Le père fondateur de la nation ivoirienne, Félix Houphouët-Boigny, avait dit deux choses qui constituent, pour moi, la boussole de mon engagement politique : nous ne sommes pas un pays socialiste, mais nous devons mettre en œuvre un social des plus hardis ; avant de les partager, il faut créer des richesses. L’urgence sociale nous renvoie à l’économie. L’État ivoirien doit conduire des politiques sociales hardies, afin de protéger les populations et permettre l’accès aux services de base, or la première des protections, c’est l’emploi dans l’économie formelle. Idéologiquement et politiquement, cela signifie que l’affrontement entre le libéralisme et le socialisme a perdu de sa pertinence, car il n’y a pas contradiction entre l’économie et le social. Pour ma part, je pense que nous devons, au sein du Rhdp, théoriser et mettre en œuvre une économie productive sociale. A l’échelle planétaire, la régulation de la mondialisation s’impose, afin de corriger les excès des guerres économiques que se livrent les États et les régions du monde, mais aussi les égoïsmes des nations et la cupidité de certains qui conduit à la spéculation. En Côte d’Ivoire, la mise en œuvre d’une économie productive sociale suppose le développement du secteur privé et de l’écosystème des PME.

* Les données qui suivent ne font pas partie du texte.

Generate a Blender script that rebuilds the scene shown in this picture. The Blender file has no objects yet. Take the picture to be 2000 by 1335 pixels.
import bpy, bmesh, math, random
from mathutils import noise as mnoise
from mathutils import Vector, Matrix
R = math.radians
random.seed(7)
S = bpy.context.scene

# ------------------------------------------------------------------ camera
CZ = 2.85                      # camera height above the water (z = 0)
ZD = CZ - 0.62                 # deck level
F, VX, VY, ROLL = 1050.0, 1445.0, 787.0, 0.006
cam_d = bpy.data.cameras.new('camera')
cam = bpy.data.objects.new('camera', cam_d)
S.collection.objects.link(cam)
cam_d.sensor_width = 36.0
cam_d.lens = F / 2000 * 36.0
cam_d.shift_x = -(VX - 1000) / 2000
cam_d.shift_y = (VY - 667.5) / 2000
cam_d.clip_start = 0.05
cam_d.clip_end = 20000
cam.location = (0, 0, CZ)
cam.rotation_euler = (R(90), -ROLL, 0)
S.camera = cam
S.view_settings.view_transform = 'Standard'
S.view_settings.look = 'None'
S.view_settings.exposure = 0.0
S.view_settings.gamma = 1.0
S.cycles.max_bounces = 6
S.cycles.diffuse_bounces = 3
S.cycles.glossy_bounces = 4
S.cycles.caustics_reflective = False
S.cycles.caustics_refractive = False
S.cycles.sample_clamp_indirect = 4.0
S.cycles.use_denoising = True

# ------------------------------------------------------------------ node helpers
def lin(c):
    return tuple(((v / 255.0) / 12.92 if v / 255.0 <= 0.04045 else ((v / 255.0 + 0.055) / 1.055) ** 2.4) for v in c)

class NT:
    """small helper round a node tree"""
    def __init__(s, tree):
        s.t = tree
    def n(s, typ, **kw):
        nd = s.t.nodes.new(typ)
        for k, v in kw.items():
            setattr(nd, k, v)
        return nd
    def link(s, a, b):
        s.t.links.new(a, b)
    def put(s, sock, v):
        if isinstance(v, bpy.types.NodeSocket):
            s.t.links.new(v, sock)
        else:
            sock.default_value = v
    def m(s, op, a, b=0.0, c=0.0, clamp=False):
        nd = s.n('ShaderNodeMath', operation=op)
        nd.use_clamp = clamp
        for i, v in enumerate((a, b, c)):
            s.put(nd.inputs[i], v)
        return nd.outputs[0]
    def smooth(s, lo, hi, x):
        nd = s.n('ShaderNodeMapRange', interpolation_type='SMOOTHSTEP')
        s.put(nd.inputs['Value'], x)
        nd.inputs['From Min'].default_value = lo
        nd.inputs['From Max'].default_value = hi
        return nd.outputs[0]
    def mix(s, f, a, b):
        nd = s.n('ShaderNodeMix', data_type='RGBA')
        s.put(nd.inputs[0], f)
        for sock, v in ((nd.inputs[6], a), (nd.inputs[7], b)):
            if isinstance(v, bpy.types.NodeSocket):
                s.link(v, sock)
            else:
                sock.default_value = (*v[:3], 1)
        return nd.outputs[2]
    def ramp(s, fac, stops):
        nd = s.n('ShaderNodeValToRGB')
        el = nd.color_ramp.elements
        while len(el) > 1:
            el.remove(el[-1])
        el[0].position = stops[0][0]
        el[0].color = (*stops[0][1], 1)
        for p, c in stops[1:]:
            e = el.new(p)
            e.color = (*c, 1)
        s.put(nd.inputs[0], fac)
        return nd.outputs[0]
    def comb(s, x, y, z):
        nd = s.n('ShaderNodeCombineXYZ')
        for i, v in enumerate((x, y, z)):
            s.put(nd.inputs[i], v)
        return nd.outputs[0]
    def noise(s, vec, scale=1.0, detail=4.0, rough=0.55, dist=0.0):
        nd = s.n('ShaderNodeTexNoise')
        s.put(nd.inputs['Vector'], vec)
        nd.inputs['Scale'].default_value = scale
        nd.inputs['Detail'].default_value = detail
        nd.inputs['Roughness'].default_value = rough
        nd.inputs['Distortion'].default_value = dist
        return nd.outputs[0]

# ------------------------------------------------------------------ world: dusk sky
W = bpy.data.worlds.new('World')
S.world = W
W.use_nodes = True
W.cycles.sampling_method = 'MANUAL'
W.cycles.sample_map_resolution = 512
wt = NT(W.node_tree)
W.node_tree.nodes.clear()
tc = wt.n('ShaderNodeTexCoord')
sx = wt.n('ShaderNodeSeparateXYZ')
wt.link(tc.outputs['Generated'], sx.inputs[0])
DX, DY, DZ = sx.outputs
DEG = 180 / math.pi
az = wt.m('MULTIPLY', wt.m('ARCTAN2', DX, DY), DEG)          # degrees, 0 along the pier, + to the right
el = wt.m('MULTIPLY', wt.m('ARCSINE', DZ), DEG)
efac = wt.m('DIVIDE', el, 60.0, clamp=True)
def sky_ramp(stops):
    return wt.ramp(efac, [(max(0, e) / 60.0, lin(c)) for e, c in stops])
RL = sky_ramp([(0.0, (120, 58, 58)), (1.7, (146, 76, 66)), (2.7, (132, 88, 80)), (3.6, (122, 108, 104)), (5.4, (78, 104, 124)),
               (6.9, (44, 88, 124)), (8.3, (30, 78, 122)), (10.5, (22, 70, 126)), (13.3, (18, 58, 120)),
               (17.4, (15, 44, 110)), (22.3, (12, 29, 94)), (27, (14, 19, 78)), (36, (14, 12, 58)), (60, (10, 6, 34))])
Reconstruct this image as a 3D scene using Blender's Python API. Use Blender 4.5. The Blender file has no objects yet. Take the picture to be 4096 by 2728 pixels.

La protection sociale n’est-elle pas purement régalienne ? Le rôle de l’économie est-elle de faire du social ?

Je distingue deux choses : la nécessité de mettre en œuvre des amortisseurs sociaux et des solidarités collectives pour les populations les plus fragiles, en situation de précarité et d’ex-trême pauvreté, et la protection sociale que financent les ressources budgétaires de l’État (recettes fiscales et recettes non fiscales). Parmi les recettes fiscales, figure l’impôt sur les sociétés, un impôt sensible aux variations de la conjoncture et soumis aux décisions du pouvoir politique. Je rappellerai que trop d’impôts tue l’impôt. L’impôt doit rester une bataille politique, ce n’est pas une guerre idéologique. Une chose est certaine, le consentement à l’impôt est une nécessité, car l’impôt permet une redistribution des richesses. La justice sociale est l’une des missions du régalien.

A côté du régalien, le développement de l’économie permet un financement durable du social, car on ne peut pas financer le social par de l’argent public sans création de richesses. Un État ne peut pas se contenter de recourir à l’emprunt pour financer le social. L’emprunt est là pour deux raisons : 1) Financer des investissements d’avenir 2) Financer l’économie et le social par gros temps.

Une croissance plus inclusive et la transition écologique sont-elles les totems du nouveau libéralisme dont les Pme seraient le fer de lance ?

Je ne crois pas au rôle régulateur de la « main invisible » du marché. La vocation de la politique est de corriger les excès du marché. Il existe un libéralisme vertueux qui se construit à travers les grandes orientations des politiques publiques et l’engagement du secteur privé pour un meilleur partage des richesses.

Je crois au rôle essentiel des Pme dans la construction de ce libéralisme vertueux qui doit se fixer comme objectifs la mise en œuvre d’une croissance plus inclusive et l’avènement de la transition écologique. Depuis l’avènement du Cepici en 2012, la Côte d’Ivoire a réalisé des progrès significatifs dans l’accompagnement à la création d’entreprises privées. En instituant un guichet unique regroupant le greffe du tribunal du commerce, les services des impôts et de la sécurité sociale ainsi que des services notariaux, le pays a fait passer le délai moyen de création d’une entreprise de 40 jours en 2008 à 7 jours en 2018. Cette amélioration notable lui a valu de progresser en l’espace de dix ans de la 155e à la 44e place sur 190 pays, au titre de la rubrique « Créer une entreprise » dans le rapport Doing Business.

Il nous faut encore aller plus loin dans la mise en place des mécanismes d’accompagnement pour les Pme afin de rendre ces mécanismes plus efficients et satisfaire la demande existante.

L’urgence est là : si elle veut créer des emplois et aller vers un meilleur partage de la richesse, la Côte d’Ivoire doit développer un réseau dense de Pme, afin de saisir les opportunités de création de richesse dans les chaînes de valeurs mondialisées. Elle doit aussi créer des champions nationaux afin d’assurer sa sécurité et sa souveraineté dans des secteurs stratégiques. La Zlecaf nous offre l’opportunité de développer le commerce intra-africain et de créer, dans chaque pays africain, des champions nationaux.